Fixing Colorado Roads: Lawmakers Formulate Plan


Photo Credit, Pixabay

The goal is to fix all the roads in Colorado, and lawmakers have a bipartisan plan to do it.  Providing everything goes accordingly, in November 2017, Colorado voters will decide on Colorado House Bill 17-1242, a $3.5 billion bond transportation initiative.

If the plan sounds too far away for the relief needed now, the good news is that legislators also plan a $50 million dollar investment, up front, to begin fixing roads immediately.

The measure on the ballot, if passed, will increase state sales taxes from 2.9% to 3.52% beginning in January 2018.  To offset that tax to citizens, which is less than a penny per dollar, Colorado lawmakers will decrease vehicle registration taxes, by $75 million per year, which is a substantial amount of savings to taxpayers.

9News published a list detailing some of the planned fee reductions under the plan, estimating the savings to be between $14 and $17 per average vehicle.

As well as agreeing to immediately release $50 million in funds to start fixing the roads now, the measure also allocates $93 million for municipal grants and requires disclosure of all the proposed projects in the “blue book” of election information voters receive prior to the election.

The proposal even includes a requirement that $50 million be budgeted annually as a “rainy day” fund for future potential infrastructure emergencies.

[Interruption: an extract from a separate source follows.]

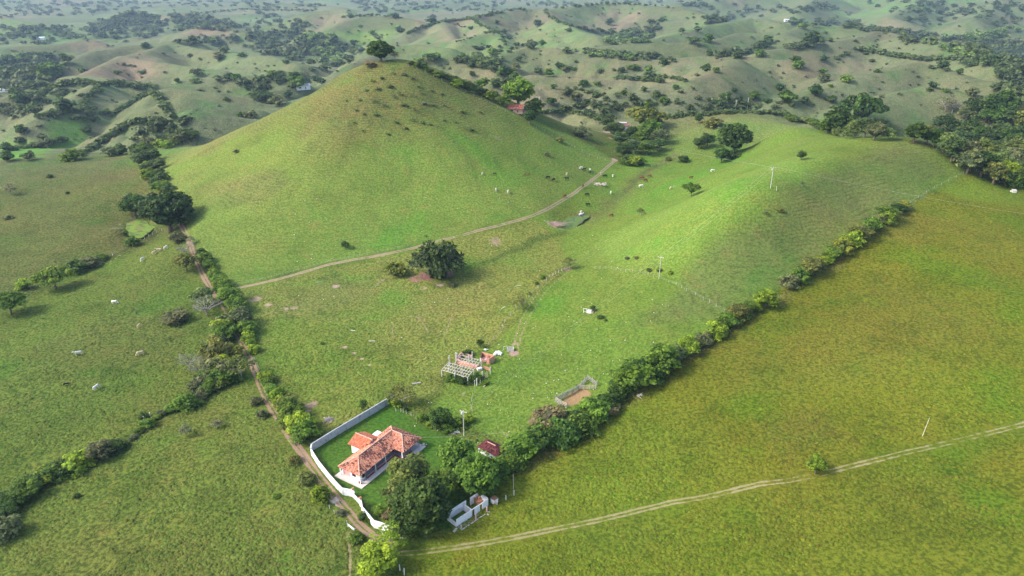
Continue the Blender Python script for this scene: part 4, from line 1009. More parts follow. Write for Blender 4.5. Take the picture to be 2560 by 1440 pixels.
hedge([(4, 1325, 46, 'W'), (14, 1290, 50, 'D'), (26, 1252, 54, 'D'), (54, 1230, 52, 'M'), (84, 1206, 54, 'D'), (112, 1188, 50, 'L'), (140, 1178, 50, 'D'), (166, 1163, 46, 'D'), (190, 1152, 44, 'L'), (216, 1144, 42, 'M'), (246, 1130, 46, 'W'), (274, 1120, 44, 'D'), (300, 1114, 30, 'D')],
      'hedge_shrub', 'shrubs of the dark field hedge', 'the picture edge along the dark field hedge', fill=1, tall=.85)
hedge([(330, 1096, 20, 'W'), (346, 1078, 16, 'M'), (385, 1046, 18, 'O'), (402, 1034, 16, 'W'), (428, 1020, 22, 'M'), (496, 990, 26, 'W'), (520, 972, 30, 'M'), (548, 958, 30, 'O')],
      'drain_shrub', 'low shrubs of the lower field drain', 'the dark hedge along the lower field drain', fill=1, tall=.8)
hedge([(1030, 158, 13, 'F'), (1046, 163, 14, 'F'), (1062, 170, 15, 'D'), (1080, 178, 17, 'F'), (1098, 186, 18, 'F'), (1116, 192, 20, 'D'), (1134, 200, 22, 'F'), (1152, 208, 24, 'F'), (1170, 215, 26, 'D'), (1190, 222, 28, 'F'), (1212, 232, 30, 'F'), (1234, 240, 32, 'M')],
      'ridge_shrub', 'shrubs of the hill ridge hedge', 'the summit along the hill ridge hedge', fill=1, tall=1.0)
hedge([(1960, 287, 18, 'F'), (1978, 292, 20, 'M'), (1998, 298, 22, 'F'), (2018, 302, 22, 'P'), (2036, 308, 24, 'M'), (2052, 316, 26, 'P'), (2068, 322, 24, 'M'), (2086, 328, 22, 'F')],
      'ridge_shrub', 'shrubs on the rear ridge of the saddle', 'the skyline end of the rear ridge hedge', fill=1, tall=.9)
# dry scrub on the upper cone hill
i = 0
for u, v, w in sorted([(930, 200, 22), (955, 195, 16), (980, 180, 18), (1010, 185, 20), (1030, 195, 16), (945, 222, 20), (975, 215, 22), (1000, 232, 24), (1028, 235, 18), (1055, 232, 12), (935, 250, 20), (960, 262, 22), (985, 240, 22), (1010, 262, 24), (1036, 272, 22), (1060, 258, 20), (1082, 262, 18), (1112, 262, 16), (1105, 235, 14), (1080, 225, 16), (1155, 278, 22), (1170, 320, 24), (1180, 325, 16), (1140, 305, 12), (1030, 298, 20), (1055, 305, 20), (1015, 320, 16), (990, 305, 16), (905, 325, 16), (940, 285, 20), (910, 285, 14), (885, 305, 14), (970, 335, 14), (1075, 310, 14), (915, 225, 14), (900, 250, 12), (890, 275, 12), (1110, 300, 12), (1200, 280, 14), (865, 250, 12), (1045, 215, 14)], key=lambda q: q[1]):
    i += 1; c = rnd.choice(['G', 'W', 'P', 'P'])
    plant(rnd.choice(['sparse', 'bush', 'bush']), u, v, w * .64, c, 'scrub_shrub', f'grey-green scrub bush, {ordinal(i)} counted down the dry upper slope of the cone hill', 'scrub on the upper cone hill', False, .65, 'shrub')

# woods past the olive field: each tree a thing
WOOD = [(2158, 268, 84, 'D', 'umbrella'), (2096, 300, 62, 'D', 'round'), (2070, 312, 34, 'M', 'round'), (2112, 318, 36, 'M', 'round'), (2140, 318, 40, 'P', 'round'), (2166, 316, 44, 'F', 'round'), (2190, 326, 40, 'W', 'round'), (2208, 318, 34, 'F', 'round'), (2226, 334, 26, 'P', 'round'), (2092, 330, 22, 'P', 'round'), (2120, 332, 22, 'P', 'round'),
        (2290, 330, 44, 'D', 'round'), (2322, 334, 38, 'O', 'round'), (2340, 342, 40, 'D', 'round'), (2362, 312, 46, 'V', 'round'), (2352, 330, 36, 'W', 'round'), (2396, 328, 44, 'F', 'round'), (2425, 320, 44, 'D', 'round'), (2456, 340, 44, 'D', 'round'), (2365, 352, 44, 'P', 'round'), (2400, 355, 46, 'F', 'round'), (2435, 358, 50, 'D', 'round'), (2475, 352, 44, 'V', 'round'), (2500, 330, 44, 'F', 'round'), (2530, 345, 46, 'D', 'round'), (2555, 335, 40, 'F', 'round'),
        (2385, 372, 50, 'F', 'round'), (2420, 380, 56, 'W', 'round'), (2460, 380, 54, 'O', 'round'), (2498, 375, 50, 'F', 'round'), (2535, 372, 50, 'O', 'round'), (2565, 372, 44, 'D', 'round'), (2425, 402, 50, 'W', 'round'), (2460, 408, 50, 'D', 'round'), (2495, 405, 54, 'P', 'round'), (2530, 402, 54, 'W', 'round'), (2562, 405, 44, 'O', 'round'), (2490, 430, 46, 'O', 'round'), (2522, 430, 50, 'L', 'round'), (2550, 432, 50, 'F', 'round'), (2505, 446, 36, 'D', 'bush'), (2535, 452, 40, 'M', 'bush'), (2560, 450, 40, 'F', 'bush'),
        (2368, 254, 34, 'G', 'sparse'), (2385, 262, 34, 'G', 'bare'), (2405, 265, 32, 'G', 'bare'), (2436, 266, 40, 'V', 'round'), (2420, 280, 34, 'W', 'round'), (2470, 285, 34, 'F', 'round'), (2500, 262, 60, 'D', 'round'), (2490, 290, 44, 'D', 'round'), (2530, 290, 44, 'F', 'round'), (2525, 268, 40, 'F', 'round'), (2555, 300, 40, 'O', 'round'), (2550, 275, 36, 'G', 'round')]
for i, (u, v, w, c, k) in enumerate(WOOD):
    lab = 'broad dark umbrella tree rising above the wood on the saddle skyline' if i == 0 else f'{ADJ[c]} tree, {ordinal(i + 1)} through the wood beyond the olive field'
    plant(k, u, v, w, c, 'wood_tree', lab, 'trees of the wood beyond the olive field', w > 30, 1.0 if k != 'umbrella' else 1.5, 'tree')

# far hills: lone trees and shrubs
FARS = [ # left part
    (363, 110, 20), (475, 136, 12), (490, 176, 30), (490, 198, 24), (292, 178, 16), (480, 96, 22), (530, 100, 20), (442, 200, 14), (560, 122, 22), (605, 132, 20), (545, 140, 24), (455, 60, 20), (314, 100, 12), (408, 131, 10), (500, 145, 10), (162, 158, 10), (310, 160, 10), (355, 176, 16), (120, 172, 46), (205, 170, 20), (160, 262, 40), (45, 245, 32), (45, 268, 26), (85, 262, 28), (262, 275, 20), (50, 322, 24), (50, 348, 22), (108, 355, 34), (14, 365, 26), (15, 388, 30), (150, 348, 20), (105, 340, 16), (68, 388, 26), (215, 322, 22), (230, 270, 22), (566, 245, 14), (650, 232, 54), (670, 240, 40), (690, 250, 34), (720, 232, 24), (745, 205, 40), (735, 192, 34), (790, 195, 24), (600, 283, 16), (625, 285, 26), (455, 335, 36), (650, 195, 24), (680, 185, 26), (700, 178, 22), (780, 170, 16), (805, 200, 20), (690, 195, 20), (570, 190, 22), (590, 190, 24), (545, 195, 20), (500, 222, 12), (250, 225, 14),
    # middle
    (1000, 74, 22), (930, 80, 16), (945, 92, 18), (875, 36, 18), (985, 34, 24), (1080, 37, 20), (1078, 47, 26), (1177, 67, 14), (1260, 75, 18), (1272, 90, 18), (1344, 57, 20), (1243, 54, 14), (1326, 98, 14), (1338, 106, 14), (1356, 103, 18), (1421, 73, 16), (1524, 53, 20), (1628, 50, 20), (1655, 45, 20), (1296, 146, 16), (1400, 163, 22), (1424, 166, 14), (1412, 171, 20), (1436, 170, 12), (1440, 152, 10), (1500, 172, 18), (1554, 172, 24), (1584, 162, 32), (1622, 170, 24), (1660, 154, 24), (1535, 174, 10), (1205, 205, 34), (1240, 205, 30), (1265, 205, 28), (1290, 165, 22), (1345, 172, 20), (1372, 180, 24), (1265, 175, 44), (1285, 190, 30), (1180, 183, 16), (1420, 225, 32), (1460, 205, 24), (1378, 250, 26), (1385, 215, 18), (1495, 205, 20), (1485, 250, 14), (1050, 148, 20), (1060, 158, 18), (1190, 130, 24), (1230, 127, 26), (1080, 134, 42), (1150, 142, 20), (1490, 235, 20), (1440, 240, 28), (1560, 228, 20), (1580, 240, 26), (1610, 222, 18), (1640, 232, 22), (1660, 248, 24), (1690, 215, 18), (1620, 262, 24), (1745, 290, 18), (1700, 280, 18),
    # right part
    (1775, 130, 22), (1735, 95, 32), (1772, 94, 26), (1705, 75, 16), (1745, 72, 16), (1900, 132, 26), (1790, 172, 20), (1765, 170, 24), (1745, 184, 16), (1990, 145, 24), (1998, 158, 28), (2060, 145, 20), (2058, 172, 20), (2060, 192, 30), (2092, 140, 16), (2105, 136, 12), (2118, 130, 16), (2178, 68, 16), (2180, 148, 14), (2165, 131, 12), (2116, 193, 26), (2040, 224, 34), (1970, 240, 40), (1887, 237, 26), (1835, 220, 20), (1815, 236, 26), (1746, 240, 18), (2080, 245, 24), (2078, 212, 12), (2368, 171, 14), (2365, 222, 16), (2335, 210, 20), (2325, 220, 14), (2432, 228, 26), (2205, 238, 12), (2250, 232, 10), (2195, 174, 14), (1950, 215, 24), (1920, 250, 22), (1860, 252, 26), (1800, 255, 22), (2012, 248, 24), (2130, 60, 18), (2030, 95, 44), (2076, 98, 14), (1845, 135, 26), (1905, 108, 36), (1920, 97, 24), (2010, 60, 24), (1985, 50, 26), (2360, 158, 26), (2475, 150, 30), (2430, 100, 24), (2500, 74, 20), (2540, 52, 14), (2515, 20, 20), (2540, 100, 30), (2330, 165, 14), (2400, 178, 16), (2140, 100, 10)]
ZN = {}
for (u, v, w) in sorted(FARS):
    zone = 0 if u < 860 else (1 if u < 1720 else 2)
    big = w >= 22
    ZN[zone, big] = ZN.get((zone, big), 0) + 1
    x, y, z, r = locate(u, v, w, .8)
    o = link('hill_tree' if big else 'hill_shrub', rnd.choice(FAR_ROUND + FAR_SPREAD[:1] if big else FAR_ROUND[:2] + FAR_BUSH), None, (x, y, z - .1), rnd.uniform(0, 6.28), (r, r, r * rnd.uniform(.75, 1.0)))
    tag(o, f'{"broad" if big else "small"} hill tree, {ordinal(ZN[zone, big])} {("from the picture edge over the lane-side hills", "across the hills behind the cone hill and saddle", "across the hazy hills above the olive field wood")[zone]}', 'tree', ('trees on the lane-side hills', 'trees on the hills behind the cone hill', 'trees on the hills above the wood')[zone])
    colour(o, rnd.choice(['F', 'F', 'D', 'W', 'M']))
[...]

Of the $677 million annual projected revenue, $350 million will go toward paying off the bond package each year.  The surplus of tax revenue would then be divided between local roads and improvements (70%) and transit (30%).

Lawmakers would also be required under the plan to form a 15-member oversight committee.

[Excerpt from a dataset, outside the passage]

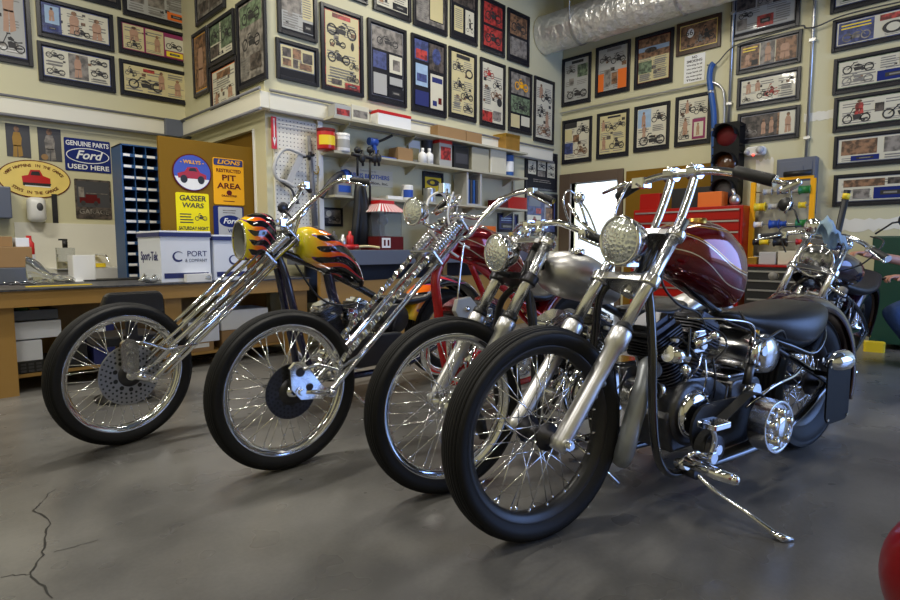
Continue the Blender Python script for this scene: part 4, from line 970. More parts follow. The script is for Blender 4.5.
b = MB().use('black'); b.cyl(sc(303, 157), sc(314, 155), .014, 8); b.cyl(sc(309, 160), sc(310, 152), .018, 8); b.build('handle', None, r)
b = MB().use('grey'); a_, c_ = at(309, 136, y=yp - .03), at(315, 226, y=yp - .03); b.tube([a_, c_], [.018, .03], 8); one('steel_bar', b, 'upright steel bar hanging at the right of the pegboard', 'bar')
b = MB().use('dark_grey'); b.curve([at(276, 177, y=yp - .03), at(284, 184, y=yp - .03), at(292, 190, y=yp - .03), at(296, 203, y=yp - .03)], .011, 8); b.cyl(at(296, 198, y=yp - .04), at(297, 204, y=yp - .04), .022, 8); one('wrench', b, 'dark bent wrench hanging below the bow saw', 'wrench')
b = MB().use('brass'); b.curve([at(313, 171, y=yp - .02), at(317, 174, y=yp - .02), at(319, 170, y=yp - .02), at(318, 166, y=yp - .02)], .007, 6); one('hook', b, 'small yellow ring hook at the right edge of the pegboard', 'hook')
r, w, h = wroot('C', 'extinguisher_sign', 'narrow red and white arrow sign on the wall corner by the pegboard', 'sign', 269.5, 274.2, 117, 149)
b = MB().use('red'); b.box(-w / 2, -.045, 0, w / 2, -.03, h); b.use('white'); b.poly([(-w * .1, h * .3), (w * .1, h * .3), (w * .1, h * .95), (-w * .1, h * .95)], -.0455); b.poly([(-w * .35, h * .35), (0, h * .08), (w * .35, h * .35)], -.0455); b.build('plate', None, r)

# shelves
def shelf(label, zl, left, right, frontpy_left, d=None):
    pass
shelves = []
ysf = at(334, 115, z=at(320, 120, y=YC).z).y
print('shelf front y', ysf)
ysf = min(max(ysf, 4.5), 4.72)
zs = [at(334, 116, y=ysf).z, at(334, 149, y=ysf).z, at(335, 194.5, y=ysf).z]
zs = [(zs[0] + at(528, 152.5, y=ysf).z) / 2, (zs[1] + at(527.5, 178.5, y=ysf).z) / 2, (zs[2] + at(527, 209.5, y=ysf).z) / 2]
xs0, xs1 = at(334, 149, y=ysf).x, at(528, 165, y=ysf).x
for z, lab in zip(zs, ('topmost cream wall shelf carrying cartons', 'middle cream wall shelf carrying cans and bottles', 'lowest cream wall shelf above the counter')):
    r = empty('wall_shelf', lab, 'shelf', (0, 0, 0), group=None)
    b = MB().use('shelf_cream'); b.box(xs0, ysf, z - .022, xs1, YC - .001, z); b.build('board', None, r)
    for x in (xs0 + .25, xs0 + (xs1 - xs0) * .37, xs0 + (xs1 - xs0) * .68, xs1 - .2):
        b = MB().use('shelf_cream'); b.prism([(YC - .001, z - .022), (ysf + .1, z - .022), (ysf + .1, z - .032), (YC - .02, z - .11), (YC - .001, z - .11)], x, x + .018, 'x'); b.build('bracket', None, r)
Z1, Z2, Z3 = [z + .001 for z in zs]
b = MB().use('shelf_cream'); b.box(xs0 - .03, YC - .03, z2, xs0, YC - .001, Z1 + .02); b.box(xs1, YC - .03, z2, xs1 + .03, YC - .001, Z1); struct('trim_9', b)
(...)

Most if not all democrats appear to be on board with the plan.  Some Republicans are speaking out against it, stating that it is not revenue neutral enough.  Several Republican leaders spoke of plans to oppose the legislation, while others will attempt to change how the revenue is allocated.

It sounds like a solid start to a good plan to fix Colorado roads, which according to CDOT research detailed by the Post, is costing drivers approximately $2,200 per year on vehicle wear and tear and travel expenses.

Colorado lawmakers have been working toward much needed solutions for a long time, as Colorado’s population has increased and drivers have multiplied.  Without a plan such as this in scope, the roads will continue to get worse, and costs to repair roads will increase.

We can have roads that look like this against our mountains:

Photo found on Pixabay

or this:

Colorado voters will decide this year.